Bitcoin Joint Venture to Bid for Mt. Gox Assets – WSJ
Exchanges July 14, 2014 Comments Off on Bitcoin Joint Venture to Bid for Mt. Gox Assets – WSJ 93A joint venture between a Chinese and American company plans to launch a new bitcoin exchange in Japan by August, attempting to fill the void left by the collapse of Mt. Gox, once the world’s largest trading platform for the crypto-currency.
BitOcean, a Beijing-based bitcoin ATM maker, will team up with Atlas ATS, a New York-based exchange platform provider that has worked for large Wall Street financial institutions.
The new venture—BitOcean Japan—also hopes to purchase the assets of Tokyo-based Mt. Gox, which stopped operating in February and filed for protection from creditors under Japan’s bankruptcy code.
While BitOcean Japan hopes to craft its new exchange around the remains of Mt. Gox, one of the founders of the new venture said they would create the Japan-based exchange even if the trustee overseeing the Mt. Gox case doesn’t accept BitOcean’s bid.
“The collapse of Mt. Gox caused great negative impact to the Bitcoin community. BitOcean wants to make some contribution to the community and creditors,” Nan Xiaoning, founder and CEO of BitOcean, told The Wall Street Journal in an email.

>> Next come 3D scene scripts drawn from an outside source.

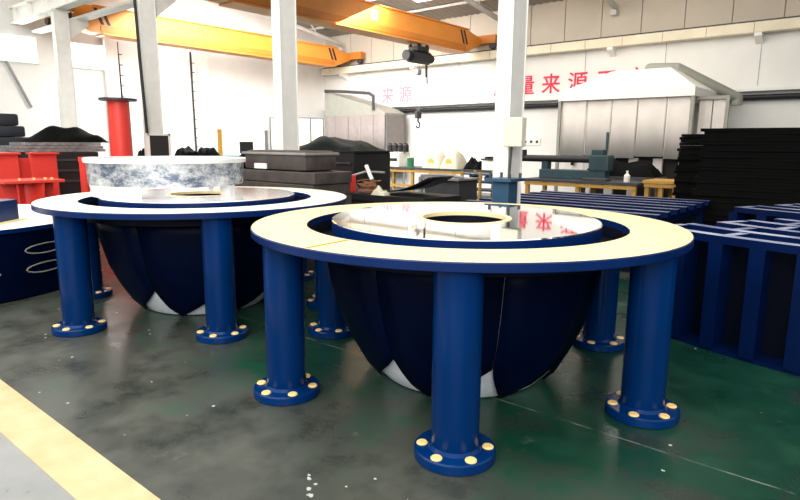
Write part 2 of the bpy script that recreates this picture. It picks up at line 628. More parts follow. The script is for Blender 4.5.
# ledge and pipe along the lettered wall
t = thing('wall_ledge', 'long white ledge along the wall below the red lettering', 'ledge', (0, 16.9, 0))
MB().box((-7.6, -0.03, 2.93), (21, 0.26, 0.06)).build('shelf', WHITE, t)
o = tag(MB().rod((-18, 16.86, 2.76), (2.5, 16.86, 2.76), 0.065, 12).build('wall_pipe', BLACK), 'black pipe under the white ledge on the lettered wall', 'pipe')

# slogan on the wall
FONT = None


def glyph(ch, name, size, loc, m, parent, rotz=0):
    cu = bpy.data.curves.new(name, 'FONT')
    cu.body = ch
    cu.size = size
    cu.extrude = 0.004
    cu.offset = 0.006
    cu.align_x = 'CENTER'
    tmp = bpy.data.objects.new(name, cu)
    C.objects.link(tmp)
    bpy.context.view_layer.update()
    me = bpy.data.meshes.new_from_object(tmp.evaluated_get(bpy.context.evaluated_depsgraph_get()))
    bpy.data.objects.remove(tmp)
    me.materials.clear()
    me.materials.append(m)
    o = bpy.data.objects.new(name, me)
    C.objects.link(o)
    o.parent = parent
    o.location = loc
    o.rotation_euler = (PI / 2, 0, rotz)
    return o


t = thing('wall_slogan', 'red slogan lettering along the white wall, pink at its left end where glare is painted in', 'lettering', (0, 16.985, 0))
for ch, xx in zip('质量来源于产严', (-10.02, -9.18, -8.34, -7.50, -6.66, -5.82, -4.98)):
    glyph(ch, 'character', 0.62, (xx, 0, 3.17), REDT, t)
for ch, xx in zip('益来源于品质', (-15.7, -14.86, -14.02, -13.2, -12.4, -11.55)):
    glyph(ch, 'character', 0.62, (xx, 0, 3.12), PINKT if ch in '来源' else PINKF, t)

# ------------------------------------------------------------------ ring tables
A0 = -57.08


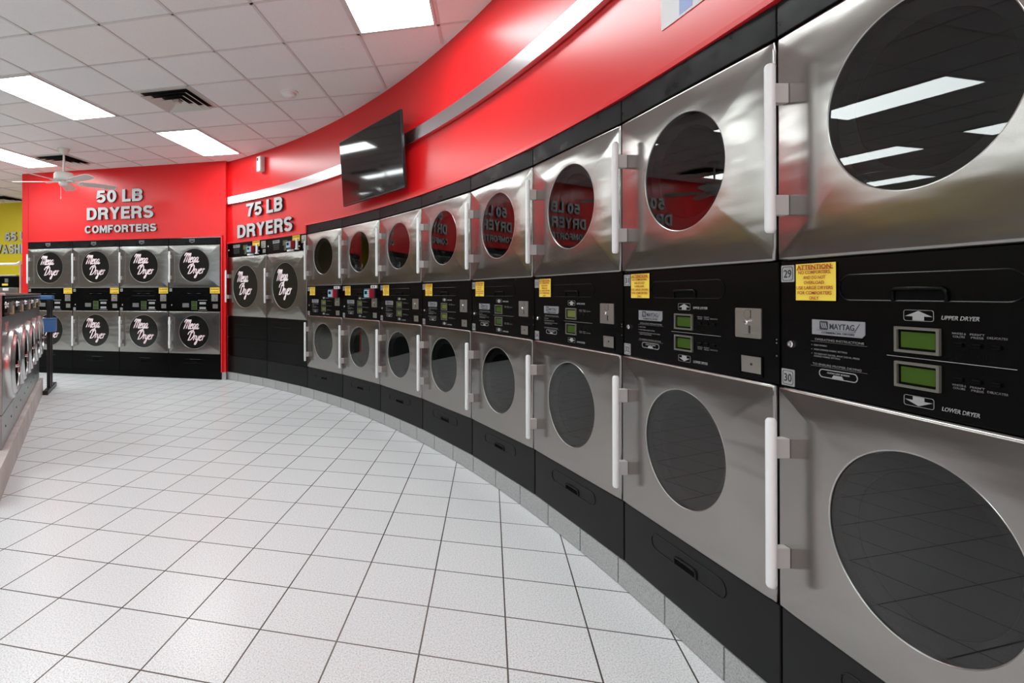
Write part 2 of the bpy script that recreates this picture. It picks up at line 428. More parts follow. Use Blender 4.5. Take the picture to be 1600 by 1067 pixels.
# trims
o = arc_solid(aS0, ang(S[8]), WO-.032, WO, Z_HT+.002, Z_HT+.022, 'trim_1', red_trim); struct(o)
o = arc_solid(aA+.004, aS0+.0005, WO-.03, WO, Z75+.002, Z75+.022, 'trim_2', red_trim); struct(o)
o = arc_solid(aS0+.0005, aS0+.003, WO-.03, WO, Z75+.002, Z_HT+.022, 'trim_3', red_trim); struct(o)
mb = seg_box(PL-GY*.014, PR+GX*.035-GY*.014, .032, Z_HT+.004, Z_HT+.03)
merge(mb, seg_box(PR+GX*.018-GY*.014, PR+GX*.04-GY*.014, .032, .118, Z_HT+.03)); struct(obj('trim_4', mb, red_trim))
# yellow wall far left with the washers in front
YO = Vector((-7.48, 11.85)); 
mb = seg_box(YO-GX*8, YO+GX*4, .15, 0, CEIL); struct(obj('wall_yellow', mb, yellow_wall), 'bright yellow wall seen past the left end of the red wall', 'wall')
# unseen room sides
mb = seg_box(Vector((-13.5,-4.6)), Vector((-13.5, 14)), .15, 0, CEIL); struct(obj('wall_left', mb, mat('beige_paint', (.36, .30, .25), .6)))
mb = seg_box(Vector((2.6,-4.6)), Vector((-14,-4.6)), .15, 0, .5); merge(mb, seg_box(Vector((2.6,-4.6)), Vector((-14,-4.6)), .15, 2.7, CEIL))
for k in range(6): merge(mb, seg_box(Vector((2.6-3.2*k,-4.6)), Vector((2.2-3.2*k,-4.6)), .15, .5, 2.7))
struct(obj('wall_front', mb, white_paint))  # unseen wall; window gap added so world light fills the room

# tiled kick below the curved row
def kick(a0, a1):
    g = arc_solid(a0, a1, .016, .09, 0, Z_BB-.002, 'tmp', grout)
    bm = bmesh.new(); bm.from_mesh(g.data); bpy.data.objects.remove(g)
    for f in bm.faces: f.material_index = 1
    n = int(round((a0-a1)*RAD/.3071)); st = .3071/RAD; a = a0
    while a > a1+.001:
        b = max(a-st+.008/RAD, a1)
        rows = []
        for i in range(4):
            t = a+(b-a)*i/3; p, q = arc(t, .004), arc(t, .02)
            rows.append([bm.verts.new((v.x, v.y, z)) for v, z in ((p, .004), (p, Z_BB-.002), (q, Z_BB-.002), (q, .004))])
        for A, B in zip(rows, rows[1:]):
            for k in range(4): j = (k+1)%4; bm.faces.new((A[k], A[j], B[j], B[k]))
        bm.faces.new(rows[0]); bm.faces.new(rows[-1][::-1]); a -= st
    return obj('baseboard_right', bm, [kick_m, grout])
struct(kick(aA+.004+.0337*0, a_end), 'row of grey speckled floor tiles set on edge under the dryers', 'tile skirting')

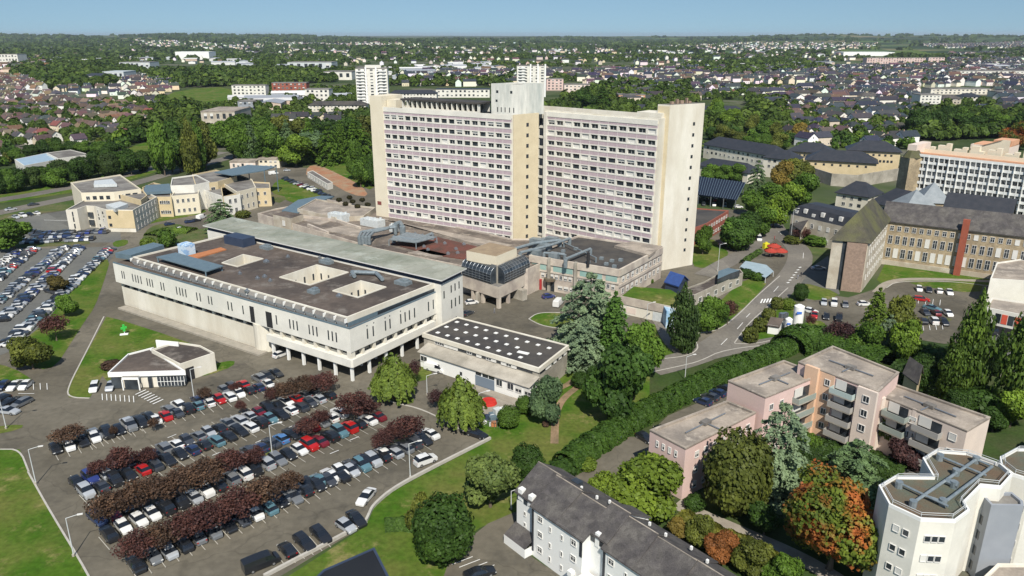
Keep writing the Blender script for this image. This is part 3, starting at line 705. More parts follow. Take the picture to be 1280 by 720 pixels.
# ================================================================ middle podium with red and brown roofs, ducts
ZP = 8.0
pod = GS([(322, 268), (345, 262), (408, 250), (470, 262), (640, 300), (690, 300), (700, 320), (660, 338), (620, 342), (577, 334), (470, 312)], ZP)
PO = thing('podium_building', 'low sprawling hospital podium with red and brown flat roofs at the foot of the tower', 'hospital building', (*cen(pod), 0))
mb = MB(); mb.prism(pod, 0, ZP, 0, 1); parapet(mb, pod, ZP, ZP + .5); mb.build('wall', [MATS['concpink'], MATS['roof_podium']], PO)
for pts, m in (([(488, 304), (546, 296), (596, 308), (584, 324), (540, 318)], 'roof_red'), ([(352, 268), (400, 260), (436, 268), (400, 281)], 'roof_pink'), ([(402, 287), (440, 280), (470, 287), (450, 297)], 'roof_pink'), ([(510, 316), (545, 322), (560, 318), (530, 311)], 'roof_pink'), ([(465, 309), (480, 305), (510, 314), (500, 318)], 'roof_brown'), ([(470, 270), (484, 275), (560, 290), (640, 306), (620, 312), (560, 296)], 'roof_pink')):
    P = GS(pts, ZP + .3); mb = MB(); mb.prism(P, ZP, ZP + .3, 0); mb.build('roof_deck', MATS[m], PO)
mb = MB()
for a_, b_ in (((365, 268), (420, 274)), ((420, 274), (455, 262)), ((420, 274), (450, 284)), ((385, 280), (410, 290))):
    f = Fr(G(*a_, ZP + 1), G(*b_, ZP + 1)); f.slab(mb, 0, f.L, ZP, ZP + 1.1, -.4, .4)
mb.build('roof_upstands', MATS['concpink'], PO)
def duct(mb, pts, z, r, m=0):
    P = [(*G(a, b, z), z) for a, b in pts]
    for p, q in zip(P, P[1:]): mb.tube(p, q, r * .65, n=8, m=m)
    mb.tube(P[0], (P[0][0], P[0][1], z - 2.6), r * .9, n=8, m=m); mb.tube(P[-1], (P[-1][0], P[-1][1], z - 2.6), r * .9, n=8, m=m)
mb = MB()
for k in range(4): duct(mb, [(449 + k * 4, 296 - k * 0), (452 + k * 5, 290), (475 + k * 3, 286), (494, 284 - k)], ZP + 3, .75)
mb.build('roof_ducts', MATS['duct'], PO); mb = MB(); duct(mb, [(494, 280), (500, 278), (503, 283)], ZP + 3.4, 1.2); mb.build('roof_ducts', MATS['duct'], PO); mb = MB(); duct(mb, [(492, 296), (520, 300), (540, 292)], ZP + 2.4, .8)
mb.build('roof_ducts', MATS['duct'], PO)
mb = MB()
for px, py, sx, sy, h in ((466, 282, 9, 4, 2.6), (424, 276, 8, 4, 3.0), (494, 289, 3, 3, 2.5)):
    x, y = G(px, py, ZP); mb.box(x, y, ZP, sx, sy, h, L1.ang)
    for k in range(4): mb.tube((x - sx * .35 + k * sx * .23, y, ZP + h), (x - sx * .35 + k * sx * .23, y, ZP + h + .5), .45, n=8)
mb.build('air_handler', MATS['duct_white'], PO)
f = GS([(486, 299), (520, 303), (546, 296), (508, 290)], ZP + 2.6); mb = MB(); mb.prism(f, ZP + 2.3, ZP + 2.6, bottom=True)
for p in f: mb.box(*p, ZP, .3, .3, 2.3)
mb.build('sheet_canopy', MATS['duct'], PO)
mb = MB()
for px, py in ((513, 296), (519, 294), (528, 296), (545, 304), (570, 313), (572, 318), (560, 319), (556, 306), (530, 310), (535, 314), (580, 307)):
    x, y = G(px, py, ZP); mb.box(x, y, ZP + .2, 1.1, .9, .6, .3); mb.tube((x, y, ZP + .8), (x, y, ZP + 1.1), .35, n=8)
build_each(mb, 'roof_vent', MATS['steel'], PO, 2)
# low service building and bushes on the terrace left of the tower
sv = GS([(341, 272), (352, 265), (385, 268), (385, 276), (362, 279)], 7.5)
SV = thing('service_building', 'small beige flat roofed service box behind the green roof', 'service building', (*cen(sv), 0))
sv = GS([(341, 268), (356, 264), (379, 268), (363, 273)], 10.5); mb = MB(); mb.prism(sv, 0, 10.5, 0, 1); mb.build('wall', [MATS['stone_pale'], MATS['roof_brown']], SV)
fr = Fr(sv[0], sv[3]) ; windows(SV, fr, [fr.L * .6], [7], 1.6, 2, (2,), .02)
CB = GS([(354, 263), (374, 250), (402, 245), (415, 246), (392, 254), (372, 266)], 8.6)
SB = thing('side_block', 'low beige block with blue metal roof beside the small car park', 'hospital building', (*cen(CB), 0))
mb = MB(); mb.prism(CB, 0, 8.2, 0); mb.build('wall', MATS['stone_pale'], SB); mb = MB(); mb.prism(inset(CB, -.5), 8.2, 8.7, 0, bottom=True); mb.build('roof', MATS['tin_blue'], SB)
CB2 = GS([(372, 267), (395, 254), (440, 262), (470, 265), (455, 276), (420, 278)], 7.9)
mb = MB(); mb.prism(CB2, 0, 9.4, 0, 1); parapet(mb, CB2, 9.4, 9.9); fr = Fr(CB2[0], CB2[-1])
tb = mb.build('rear_block', [MATS['stone_pale'], MATS['roof_pink']], None); tag(tb, 'flat terrace building with dark round bushes on it left of the tower', 'hospital building')
# ================================================================ entrance building on pillars
ZE = 12.0
K, K1, K2 = G(623.4, 374, 3.1), G(577, 358.5, 3.1), G(662, 354.5, 3.1)
EN = thing('entrance_building', 'entrance building with arched glass galleries raised on concrete pillars', 'entrance building', (*K, 0))
F1 = Fr(K1, K); F2 = Fr(K, K2); n1 = (-F1.n[0], -F1.n[1]); n2 = (-F2.n[0], -F2.n[1])
FP = [K1, K, K2, add(add(K2, F1.u, -F1.L), (0, 0)), ]
mb = MB(); mb.prism(FP, 3.2, 6.8, 0, 1, bottom=True); mb.build('floor_slab', [MATS['concpink'], MATS['roof_grey']], EN)
mb = MB(); IN = inset(FP, 2.2); mb.prism(IN, 6.8, ZE, 0, 1); parapet(mb, IN, ZE, ZE + .3); mb.build('upper_wall', [MATS['conc'], MATS['roof_grey']], EN)
def gallery(fr, t0, t1):
    g = MB(); s = MB(); prof = [(-.2, 6.9), (.15, 7.6), (.15, 9.9), (-.3, 10.9), (-1.2, 11.6), (-2.3, 12)]
    for (o0, z0), (o1, z1) in zip(prof, prof[1:]): g.face([fr.p(t0, o0, z0), fr.p(t1, o0, z0), fr.p(t1, o1, z1), fr.p(t0, o1, z1)])
    for t in (t0, t1): g.face([fr.p(t, o, z) for o, z in prof] + [fr.p(t, -2.3, 6.9)])
    n = int((t1 - t0) / 1.5)
    for i in range(n + 1):
        t = t0 + (t1 - t0) * i / n
        for (o0, z0), (o1, z1) in zip(prof, prof[1:]): s.tube(fr.p(t, o0 + .05, z0), fr.p(t, o1 + .05, z1 + .03), .045, n=4, cap=False)
    for (o0, z0) in prof + [(.15, 8.3), (.15, 9.1)]: s.tube(fr.p(t0, o0 + .06, z0 + .03), fr.p(t1, o0 + .06, z0 + .03), .07, n=4)
    og = g.build('glass_gallery', MATS['glass'], EN); s.build('gallery_bars', MATS['steel'], EN)
gallery(F1, 0.4, F1.L - 3.2); gallery(F2, 3.0, F2.L - .3)
for f in (.28, .55, .98):
    mb = MB(); F1.slab(mb, F1.L * f - .45, F1.L * f + .45, 0, 3.2, -1.1, -.2) if f < .9 else mb.box(*F1.p(F1.L - .6, -.6), 0, 1, 1, 3.2, F1.ang); mb.build('pillar', MATS['concpink'], EN)
for f in (.35, .7, .92):
    mb = MB(); F2.slab(mb, F2.L * f - .45, F2.L * f + .45, 0, 3.2, -1.1, -.2); mb.build('pillar', MATS['concpink'], EN)
mb = MB(); F1.slab(mb, -2, F1.L, 0, 3.2, -12, -10); F2.slab(mb, 1, F2.L, 0, 3.2, -9, -8.2); mb.build('back_wall', MATS['conc'], EN)
bx = GS([(583, 313.4), (620, 320.5), (646, 310), (612, 303)], 14.8); mb = MB(); mb.prism(bx, ZE - .2, 14.8, 0, 1); mb.build('lift_room', [MATS['cream'], M('roof_tan', (.3, .23, .15), (.24, .18, .12), .4, .9, fine=.12)], EN)
# ================================================================ annex with green glazed strips
ZA = 10.6
a0, a1, a2 = GS([(660, 318.5), (774.4, 337), (828, 309)], ZA)
a0 = add(a0, Fr(a0, a1).u, 0.5); a3 = add(a0, sub(a2, a1), 1.0)
AN = thing('annex_building', 'two storey annex with ribbed beige fascia and duct covered flat roof under the tower', 'hospital building', (*a1, 0))
AP = [a0, a1, a2, a3]; fa, fb = Fr(a0, a1), Fr(a1, a2)
mb = MB(); mb.prism(AP, 0, ZA - .6, 0, 1); parapet(mb, AP, ZA - .6, ZA, .4); mb.build('wall', [MATS['concpink'], MATS['roof_dark']], AN)
M('glass_green', (.22, .36, .33), (.3, .42, .38), .4, .3)
for fr, segs in ((fa, [(.03, .2), (.28, .5), (.58, .82), (.86, .98)]),):
    for s0, s1 in segs:
        mb = MB(); fr.slab(mb, fr.L * s0, fr.L * s1, 6.6, 8.4, 0, .08); mb.build('green_glazing', MATS['glass_green'], AN)
mb = MB(); fa.slab(mb, 0, fa.L, 8.5, ZA + .05, 0, .35); fb.slab(mb, 0, fb.L, 8.5, ZA + .05, 0, .35)
fa.slab(mb, 0, fa.L, 6.0, 6.5, 0, .3); fb.slab(mb, 0, fb.L, 5.0, 5.9, 0, .3); mb.build('fascia', MATS['concpink'], AN)
for f in (.24, .54): mb = MB(); fa.slab(mb, fa.L * f - .4, fa.L * f + .4, 0, ZA + .3, 0, .9); mb.build('buttress', MATS['conc'], AN)
windows(AN, fa, lsp(1, fa.L - 1, 18), [4.2], 1.1, 1.4, (0, 0, 1), .02); windows(AN, fb, lsp(1, fb.L - 1, 9), [6.3], 1.4, 1.5, (0, 1), .02)
windows(AN, fb, lsp(1, fb.L - 1, 9), [2.6], 1.4, 1.6, (0, 1), .02); windows(AN, fa, lsp(10, fa.L * .6, 4), [1], 1.6, 1.2, (1,), .02)
mb = MB(); fa.slab(mb, 1.2, 4.6, 0, 3.4, 0, .5); mb.build('red_doorway', plain('door_red', (.35, .03, .03)), AN)
mb = MB(); fa.slab(mb, 1.8, 2.6, .2, 3, .5, .55); fa.slab(mb, 3, 4.0, .2, 3, .5, .55); build_each(mb, 'door_glass', MATS['glass'], AN, 1)
mb = MB(); fa.slab(mb, 6, 9, 0, 3, 0, .12); mb.build('entrance_door', MATS['glass'], AN)
mb = MB(); q = fa.p(7.5, .2); mb.tube((*q, 3.6), (*q, 4.3), 1.9, n=16); mb.build('round_canopy', MATS['greencap'], AN)
mb = MB()
duct(mb, [(640, 312), (668, 304), (700, 300)], ZA + 1.6, .8); duct(mb, [(650, 316), (690, 306), (712, 298)], ZA + 1.4, .7); duct(mb, [(705, 303), (745, 322)], ZA + 1, .3)
duct(mb, [(707, 324), (738, 311)], ZA + 1.1, .7); duct(mb, [(680, 316), (706, 318)], ZA + 1, .6)
for px, py, sx in ((672, 303, 5), (690, 301, 4), (678, 309, 6), (668, 317, 4), (693, 321, 3)):
    x, y = G(px, py, ZA); mb.box(x, y, ZA - .6, sx, 2.4, 1.9, fa.ang)
mb.build('roof_ducts', MATS['duct'], AN)
mb = MB()
for px, py in ((704, 313), (720, 310), (758, 329), (765, 325), (776, 324), (752, 322), (735, 327), (768, 332), (680, 298)):
    x, y = G(px, py, ZA); mb.box(x, y, ZA - .6, 1.2, 1.0, .8, fa.ang)
build_each(mb, 'roof_vent', MATS['duct'], AN)
mb = MB(); q = G(735, 331, ZA); mb.tube((*q, ZA - .6), (*q, ZA + 3.8), .5, n=10); mb.build('chimney_flue', MATS['dark_gap'], AN)
LR = GS([(768, 306), (790, 301), (828, 307), (812, 318)], ZA + .4); mb = MB(); mb.prism(LR, ZA - .6, ZA + .25, 0); mb.build('roof_deck', MATS['roof_pink'], AN)
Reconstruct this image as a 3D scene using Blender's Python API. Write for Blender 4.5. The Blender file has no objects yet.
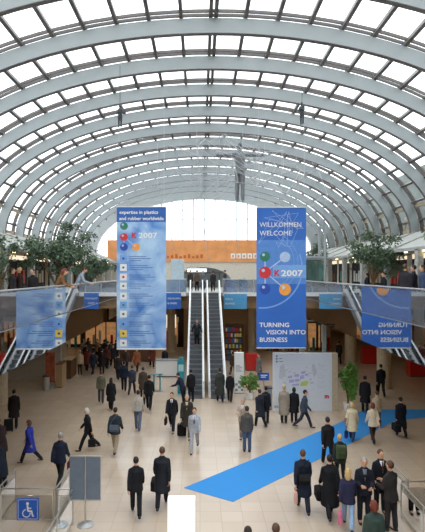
import bpy, math, random
from mathutils import Vector, Matrix
random.seed(7)
S = bpy.context.scene
COL = S.collection
F = 500.0; X0 = 200.0; Y0 = 273.0; H = 7.1          # focal length in px, vanishing point, eye height (m)

# ------------------------------------------------------------------ camera, sky, exposure
cd = bpy.data.cameras.new('camera'); cam = bpy.data.objects.new('camera', cd); COL.objects.link(cam)
cam.location = (0, 0, H); cam.rotation_euler = (math.radians(90), 0, 0)
cd.sensor_fit = 'HORIZONTAL'; cd.sensor_width = 36; cd.lens = 36 * F / 425
cd.shift_x = (212.5 - X0) / 425; cd.shift_y = -(266 - Y0) / 425
cd.clip_start = .1; cd.clip_end = 500
S.camera = cam
w = bpy.data.worlds.new('overcast_sky'); S.world = w; w.use_nodes = True
bg = w.node_tree.nodes['Background']; bg.inputs[0].default_value = (.95, .98, 1, 1); bg.inputs[1].default_value = 2.3
S.view_settings.view_transform = 'Standard'; S.view_settings.look = 'None'
S.view_settings.gamma = 1; S.view_settings.use_curve_mapping = False
S.view_settings.exposure = 0.36

# ------------------------------------------------------------------ materials
MC = {}
def srgb(c):
    return tuple(((v / 255) / 12.92 if v / 255 <= .04045 else ((v / 255 + .055) / 1.055) ** 2.4) for v in c)
def mat(name, rgb, rough=.6, metal=0, emit=0, var=.08, scale=6.0, spec=.5):
    key = (name, rgb, rough, metal, emit)
    if key in MC: return MC[key]
    m = bpy.data.materials.new(name); m.use_nodes = True; nt = m.node_tree
    b = nt.nodes['Principled BSDF']; c = srgb(rgb)
    b.inputs['Roughness'].default_value = rough; b.inputs['Metallic'].default_value = metal
    b.inputs['Specular IOR Level'].default_value = spec
    tc = nt.nodes.new('ShaderNodeTexCoord'); n = nt.nodes.new('ShaderNodeTexNoise'); n.inputs['Scale'].default_value = scale
    r = nt.nodes.new('ShaderNodeValToRGB')
    r.color_ramp.elements[0].color = (*[v * (1 - var) for v in c], 1); r.color_ramp.elements[1].color = (*[min(1, v * (1 + var)) for v in c], 1)
    r.color_ramp.elements[0].position = .3; r.color_ramp.elements[1].position = .7
    nt.links.new(tc.outputs['Object'], n.inputs['Vector']); nt.links.new(n.outputs[0], r.inputs[0]); nt.links.new(r.outputs[0], b.inputs['Base Color'])
    if emit:
        b.inputs['Emission Color'].default_value = (*c, 1); b.inputs['Emission Strength'].default_value = emit
    MC[key] = m; return m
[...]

BitOcean has 20 employees and was established last year. It currently makes bank-teller machines that can process bitcoins and also plans to expand to Hong Kong and Taiwan to offer exchange and ATM services later this year. The company is investing more than $1 million worth of bitcoins to start up the Japanese exchange, said one of its founders.
Mt. Gox, purchased in 2011 by a French entrepreneur, collapsed after hackers stole 850,000 bitcoins, worth half a billion dollars. Though the company later said it had recovered about one-fourth of the losses, a Japanese bankruptcy court ordered liquidation, and put the process in the hands of a court-appointed trustee.
Many Mt. Gox creditors worry that the trustee will order Mt. Gox’s remaining assets be converted to conventional hard currencies, such as the U.S. dollar or the yen. They oppose that because they say it would significantly deflate the value of the bitcoins.